Records with scene code
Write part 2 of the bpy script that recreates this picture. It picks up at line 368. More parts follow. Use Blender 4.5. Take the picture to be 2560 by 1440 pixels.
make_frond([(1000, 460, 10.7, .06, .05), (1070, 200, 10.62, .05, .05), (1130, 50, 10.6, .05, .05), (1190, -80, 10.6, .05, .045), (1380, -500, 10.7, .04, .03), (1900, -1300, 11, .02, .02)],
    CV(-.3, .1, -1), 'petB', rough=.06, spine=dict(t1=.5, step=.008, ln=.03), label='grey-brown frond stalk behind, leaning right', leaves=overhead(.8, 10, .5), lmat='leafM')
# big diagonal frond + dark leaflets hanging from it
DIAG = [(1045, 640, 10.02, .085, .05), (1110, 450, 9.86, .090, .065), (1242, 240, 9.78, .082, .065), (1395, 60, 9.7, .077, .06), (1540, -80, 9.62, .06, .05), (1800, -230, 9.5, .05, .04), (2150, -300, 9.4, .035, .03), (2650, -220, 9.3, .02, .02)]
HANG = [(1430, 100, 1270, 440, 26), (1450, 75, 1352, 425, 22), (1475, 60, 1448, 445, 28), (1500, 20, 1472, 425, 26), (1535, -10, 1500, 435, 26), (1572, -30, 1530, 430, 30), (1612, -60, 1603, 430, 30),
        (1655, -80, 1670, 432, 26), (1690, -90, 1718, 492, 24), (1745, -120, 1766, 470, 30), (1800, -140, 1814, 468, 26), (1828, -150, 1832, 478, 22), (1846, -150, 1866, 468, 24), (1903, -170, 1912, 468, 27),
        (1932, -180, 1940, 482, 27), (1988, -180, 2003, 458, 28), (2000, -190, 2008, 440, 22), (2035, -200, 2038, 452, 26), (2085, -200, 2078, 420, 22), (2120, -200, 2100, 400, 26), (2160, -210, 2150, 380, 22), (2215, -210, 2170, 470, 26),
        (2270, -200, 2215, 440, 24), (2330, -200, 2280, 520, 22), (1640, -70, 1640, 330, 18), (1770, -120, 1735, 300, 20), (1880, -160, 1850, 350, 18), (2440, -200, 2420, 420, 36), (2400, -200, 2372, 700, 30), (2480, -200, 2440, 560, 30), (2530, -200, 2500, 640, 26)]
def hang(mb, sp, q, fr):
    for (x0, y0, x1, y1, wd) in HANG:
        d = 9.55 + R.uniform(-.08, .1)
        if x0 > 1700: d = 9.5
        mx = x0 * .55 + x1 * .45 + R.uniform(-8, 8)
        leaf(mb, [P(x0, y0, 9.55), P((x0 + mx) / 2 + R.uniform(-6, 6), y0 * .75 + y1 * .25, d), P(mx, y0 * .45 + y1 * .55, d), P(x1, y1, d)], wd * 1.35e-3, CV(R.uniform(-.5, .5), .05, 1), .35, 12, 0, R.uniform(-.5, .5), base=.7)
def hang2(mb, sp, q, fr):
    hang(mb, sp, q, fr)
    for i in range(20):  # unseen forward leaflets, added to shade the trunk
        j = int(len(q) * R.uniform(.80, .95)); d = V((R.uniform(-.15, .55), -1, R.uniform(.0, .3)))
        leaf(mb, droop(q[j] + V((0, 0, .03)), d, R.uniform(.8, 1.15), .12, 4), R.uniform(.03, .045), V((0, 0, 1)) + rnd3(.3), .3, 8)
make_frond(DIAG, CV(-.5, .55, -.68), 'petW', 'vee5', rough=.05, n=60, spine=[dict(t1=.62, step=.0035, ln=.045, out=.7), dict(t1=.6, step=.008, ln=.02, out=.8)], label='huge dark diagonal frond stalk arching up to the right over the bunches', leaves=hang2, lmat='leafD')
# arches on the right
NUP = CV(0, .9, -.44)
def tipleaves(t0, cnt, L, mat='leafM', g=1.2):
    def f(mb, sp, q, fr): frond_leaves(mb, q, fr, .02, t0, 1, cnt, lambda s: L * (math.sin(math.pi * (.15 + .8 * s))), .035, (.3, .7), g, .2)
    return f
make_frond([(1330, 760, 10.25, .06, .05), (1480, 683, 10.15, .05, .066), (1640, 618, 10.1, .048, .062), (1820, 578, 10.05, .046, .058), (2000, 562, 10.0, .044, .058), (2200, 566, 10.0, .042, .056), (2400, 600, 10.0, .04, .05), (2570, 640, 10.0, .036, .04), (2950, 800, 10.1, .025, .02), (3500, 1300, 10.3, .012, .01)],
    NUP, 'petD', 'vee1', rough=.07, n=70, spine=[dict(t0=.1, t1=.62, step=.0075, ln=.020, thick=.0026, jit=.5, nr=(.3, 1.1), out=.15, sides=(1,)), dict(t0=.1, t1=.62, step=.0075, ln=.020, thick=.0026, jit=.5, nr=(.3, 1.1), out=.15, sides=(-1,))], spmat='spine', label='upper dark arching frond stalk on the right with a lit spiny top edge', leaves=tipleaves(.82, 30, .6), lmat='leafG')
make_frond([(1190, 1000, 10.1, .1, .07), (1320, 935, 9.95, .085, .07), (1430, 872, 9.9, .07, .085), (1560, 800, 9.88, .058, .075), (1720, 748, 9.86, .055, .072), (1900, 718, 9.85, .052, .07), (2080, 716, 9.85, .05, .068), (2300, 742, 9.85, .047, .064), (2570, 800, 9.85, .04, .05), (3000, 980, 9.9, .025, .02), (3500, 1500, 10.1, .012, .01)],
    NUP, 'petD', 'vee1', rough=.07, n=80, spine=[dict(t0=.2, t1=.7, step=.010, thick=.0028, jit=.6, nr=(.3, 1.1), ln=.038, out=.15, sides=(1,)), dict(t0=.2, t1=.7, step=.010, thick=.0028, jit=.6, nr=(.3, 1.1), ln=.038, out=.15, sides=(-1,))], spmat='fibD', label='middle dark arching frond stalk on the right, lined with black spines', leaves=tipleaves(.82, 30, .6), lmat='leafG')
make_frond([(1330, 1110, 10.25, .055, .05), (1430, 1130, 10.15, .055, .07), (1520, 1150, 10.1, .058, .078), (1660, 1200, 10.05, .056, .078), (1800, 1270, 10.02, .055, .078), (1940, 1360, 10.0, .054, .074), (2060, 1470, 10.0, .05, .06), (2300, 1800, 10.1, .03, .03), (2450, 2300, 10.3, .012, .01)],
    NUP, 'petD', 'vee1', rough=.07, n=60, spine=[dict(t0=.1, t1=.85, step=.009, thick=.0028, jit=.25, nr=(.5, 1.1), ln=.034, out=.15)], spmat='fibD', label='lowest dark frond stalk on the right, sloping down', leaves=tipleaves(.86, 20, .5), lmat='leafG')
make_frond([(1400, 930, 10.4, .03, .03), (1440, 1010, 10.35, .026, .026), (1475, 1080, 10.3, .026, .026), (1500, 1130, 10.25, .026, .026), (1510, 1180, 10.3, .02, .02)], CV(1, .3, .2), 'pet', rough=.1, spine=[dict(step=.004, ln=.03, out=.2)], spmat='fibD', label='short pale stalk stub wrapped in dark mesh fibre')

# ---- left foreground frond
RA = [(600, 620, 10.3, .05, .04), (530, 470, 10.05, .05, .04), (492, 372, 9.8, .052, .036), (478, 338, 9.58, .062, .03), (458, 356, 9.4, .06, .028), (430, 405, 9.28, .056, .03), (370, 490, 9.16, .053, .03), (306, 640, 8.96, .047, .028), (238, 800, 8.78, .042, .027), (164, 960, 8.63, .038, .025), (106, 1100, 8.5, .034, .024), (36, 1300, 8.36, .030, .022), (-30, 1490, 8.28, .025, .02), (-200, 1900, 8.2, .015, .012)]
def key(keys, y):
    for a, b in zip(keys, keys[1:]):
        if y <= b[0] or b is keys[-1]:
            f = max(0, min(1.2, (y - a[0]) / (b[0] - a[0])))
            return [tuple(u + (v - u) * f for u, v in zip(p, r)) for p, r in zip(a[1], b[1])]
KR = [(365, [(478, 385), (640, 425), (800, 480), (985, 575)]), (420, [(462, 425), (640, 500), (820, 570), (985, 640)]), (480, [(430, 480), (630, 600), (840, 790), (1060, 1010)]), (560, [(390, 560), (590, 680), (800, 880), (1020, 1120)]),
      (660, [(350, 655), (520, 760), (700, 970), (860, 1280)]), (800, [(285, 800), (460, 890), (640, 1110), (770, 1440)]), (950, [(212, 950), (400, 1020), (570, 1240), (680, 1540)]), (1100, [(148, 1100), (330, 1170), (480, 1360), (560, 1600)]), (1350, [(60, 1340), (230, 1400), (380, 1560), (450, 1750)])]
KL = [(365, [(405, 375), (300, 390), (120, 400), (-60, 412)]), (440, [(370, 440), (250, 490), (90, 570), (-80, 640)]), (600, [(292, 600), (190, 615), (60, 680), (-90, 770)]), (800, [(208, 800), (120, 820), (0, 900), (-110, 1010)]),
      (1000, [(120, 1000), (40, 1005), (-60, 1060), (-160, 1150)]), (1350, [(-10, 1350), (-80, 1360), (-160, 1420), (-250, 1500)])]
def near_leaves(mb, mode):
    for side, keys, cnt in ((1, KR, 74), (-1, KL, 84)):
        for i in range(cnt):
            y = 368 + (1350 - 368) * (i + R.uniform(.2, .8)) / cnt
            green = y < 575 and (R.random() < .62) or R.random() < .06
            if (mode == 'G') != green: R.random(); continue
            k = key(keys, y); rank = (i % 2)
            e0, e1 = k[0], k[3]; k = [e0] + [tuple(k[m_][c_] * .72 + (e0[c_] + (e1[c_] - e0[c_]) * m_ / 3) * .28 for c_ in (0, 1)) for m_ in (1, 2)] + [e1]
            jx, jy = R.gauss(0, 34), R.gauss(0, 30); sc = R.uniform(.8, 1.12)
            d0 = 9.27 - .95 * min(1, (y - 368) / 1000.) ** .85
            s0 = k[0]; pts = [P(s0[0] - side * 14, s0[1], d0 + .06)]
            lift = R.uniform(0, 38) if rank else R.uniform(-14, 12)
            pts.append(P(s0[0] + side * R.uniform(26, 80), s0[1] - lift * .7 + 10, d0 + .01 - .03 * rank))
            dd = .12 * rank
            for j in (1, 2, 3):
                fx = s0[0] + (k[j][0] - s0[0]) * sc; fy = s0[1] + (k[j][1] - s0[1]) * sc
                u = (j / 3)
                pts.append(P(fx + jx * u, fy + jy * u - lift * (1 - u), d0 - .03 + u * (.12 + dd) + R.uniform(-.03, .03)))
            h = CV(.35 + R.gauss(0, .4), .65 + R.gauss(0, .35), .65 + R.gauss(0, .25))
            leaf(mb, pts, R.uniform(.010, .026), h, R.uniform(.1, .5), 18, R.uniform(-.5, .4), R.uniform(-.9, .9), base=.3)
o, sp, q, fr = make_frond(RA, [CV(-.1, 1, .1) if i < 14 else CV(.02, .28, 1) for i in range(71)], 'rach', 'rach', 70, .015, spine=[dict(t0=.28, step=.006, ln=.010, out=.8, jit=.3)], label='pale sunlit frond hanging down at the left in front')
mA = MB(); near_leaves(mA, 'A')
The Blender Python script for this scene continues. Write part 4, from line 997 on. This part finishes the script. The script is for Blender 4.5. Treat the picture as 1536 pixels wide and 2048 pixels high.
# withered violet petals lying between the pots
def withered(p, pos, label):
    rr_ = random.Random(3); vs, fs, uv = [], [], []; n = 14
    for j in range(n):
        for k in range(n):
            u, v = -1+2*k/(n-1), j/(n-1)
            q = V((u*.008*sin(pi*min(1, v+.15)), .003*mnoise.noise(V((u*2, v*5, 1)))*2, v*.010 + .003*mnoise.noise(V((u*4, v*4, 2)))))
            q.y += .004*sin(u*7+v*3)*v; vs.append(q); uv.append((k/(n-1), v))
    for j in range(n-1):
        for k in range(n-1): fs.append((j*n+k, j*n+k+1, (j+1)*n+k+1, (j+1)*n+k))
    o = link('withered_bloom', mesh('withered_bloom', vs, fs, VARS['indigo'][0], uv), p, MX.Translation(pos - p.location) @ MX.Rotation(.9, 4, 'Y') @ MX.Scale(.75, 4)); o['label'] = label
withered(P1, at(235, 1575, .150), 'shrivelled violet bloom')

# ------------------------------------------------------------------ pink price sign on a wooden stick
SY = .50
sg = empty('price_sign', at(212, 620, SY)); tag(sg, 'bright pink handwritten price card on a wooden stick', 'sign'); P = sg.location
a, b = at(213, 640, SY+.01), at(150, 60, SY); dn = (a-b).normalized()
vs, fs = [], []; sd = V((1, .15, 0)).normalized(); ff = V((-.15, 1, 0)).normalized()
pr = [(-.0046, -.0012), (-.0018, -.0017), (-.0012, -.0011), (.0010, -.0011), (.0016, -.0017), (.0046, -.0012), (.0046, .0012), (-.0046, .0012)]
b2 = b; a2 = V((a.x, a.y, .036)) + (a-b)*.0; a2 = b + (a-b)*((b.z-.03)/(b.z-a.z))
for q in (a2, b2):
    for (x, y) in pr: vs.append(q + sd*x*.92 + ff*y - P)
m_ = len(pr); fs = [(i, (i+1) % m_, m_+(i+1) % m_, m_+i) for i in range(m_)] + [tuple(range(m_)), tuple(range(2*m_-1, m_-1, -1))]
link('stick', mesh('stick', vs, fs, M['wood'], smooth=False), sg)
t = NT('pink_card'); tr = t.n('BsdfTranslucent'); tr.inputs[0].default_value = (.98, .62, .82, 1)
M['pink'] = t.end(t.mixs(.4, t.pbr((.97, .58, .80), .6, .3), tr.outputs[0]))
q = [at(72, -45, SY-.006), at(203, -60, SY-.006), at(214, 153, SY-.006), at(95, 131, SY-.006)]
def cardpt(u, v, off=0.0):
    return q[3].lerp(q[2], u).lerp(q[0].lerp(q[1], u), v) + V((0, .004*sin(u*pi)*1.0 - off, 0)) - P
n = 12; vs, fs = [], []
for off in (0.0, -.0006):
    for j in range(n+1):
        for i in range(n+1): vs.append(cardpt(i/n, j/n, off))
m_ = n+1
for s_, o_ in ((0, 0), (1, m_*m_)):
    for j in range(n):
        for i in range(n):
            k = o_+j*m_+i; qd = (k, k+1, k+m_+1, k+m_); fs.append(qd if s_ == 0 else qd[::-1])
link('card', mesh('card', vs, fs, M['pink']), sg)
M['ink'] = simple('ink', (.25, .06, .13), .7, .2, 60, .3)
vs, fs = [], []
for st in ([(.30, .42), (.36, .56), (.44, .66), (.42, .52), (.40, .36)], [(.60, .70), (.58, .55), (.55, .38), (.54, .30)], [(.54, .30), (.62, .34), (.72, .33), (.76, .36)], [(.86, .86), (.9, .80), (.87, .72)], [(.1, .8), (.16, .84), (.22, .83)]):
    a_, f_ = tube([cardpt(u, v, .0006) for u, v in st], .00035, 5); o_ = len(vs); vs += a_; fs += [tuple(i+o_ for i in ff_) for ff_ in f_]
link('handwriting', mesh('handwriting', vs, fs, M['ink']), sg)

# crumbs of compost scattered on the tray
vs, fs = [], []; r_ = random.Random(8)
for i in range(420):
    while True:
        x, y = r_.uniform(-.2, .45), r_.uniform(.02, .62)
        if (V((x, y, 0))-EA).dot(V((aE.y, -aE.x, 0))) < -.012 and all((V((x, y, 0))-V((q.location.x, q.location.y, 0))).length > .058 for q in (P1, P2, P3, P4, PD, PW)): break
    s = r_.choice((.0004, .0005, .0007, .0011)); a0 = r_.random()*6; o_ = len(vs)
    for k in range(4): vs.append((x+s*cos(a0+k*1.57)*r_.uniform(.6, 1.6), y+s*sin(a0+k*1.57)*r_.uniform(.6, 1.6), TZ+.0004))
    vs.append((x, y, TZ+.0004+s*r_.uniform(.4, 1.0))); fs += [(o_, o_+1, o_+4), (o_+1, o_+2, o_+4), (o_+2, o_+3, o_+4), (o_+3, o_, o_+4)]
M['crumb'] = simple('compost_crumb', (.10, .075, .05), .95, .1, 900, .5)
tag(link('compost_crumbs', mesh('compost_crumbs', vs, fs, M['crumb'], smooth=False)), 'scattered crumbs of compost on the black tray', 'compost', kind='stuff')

__TASK__
Copy out exactly the lines from the one with "The Blender Python" through the one with "withered(P1, at(235, 1575, .150), 'shrivelled", counting both ends, and no other lines.

__FINAL RESULT__
The Blender Python script for this scene continues. Write part 4, from line 997 on. This part finishes the script. The script is for Blender 4.5. Treat the picture as 1536 pixels wide and 2048 pixels high.
# withered violet petals lying between the pots
def withered(p, pos, label):
    rr_ = random.Random(3); vs, fs, uv = [], [], []; n = 14
    for j in range(n):
        for k in range(n):
            u, v = -1+2*k/(n-1), j/(n-1)
            q = V((u*.008*sin(pi*min(1, v+.15)), .003*mnoise.noise(V((u*2, v*5, 1)))*2, v*.010 + .003*mnoise.noise(V((u*4, v*4, 2)))))
            q.y += .004*sin(u*7+v*3)*v; vs.append(q); uv.append((k/(n-1), v))
    for j in range(n-1):
        for k in range(n-1): fs.append((j*n+k, j*n+k+1, (j+1)*n+k+1, (j+1)*n+k))
    o = link('withered_bloom', mesh('withered_bloom', vs, fs, VARS['indigo'][0], uv), p, MX.Translation(pos - p.location) @ MX.Rotation(.9, 4, 'Y') @ MX.Scale(.75, 4)); o['label'] = label
withered(P1, at(235, 1575, .150), 'shrivelled violet bloom')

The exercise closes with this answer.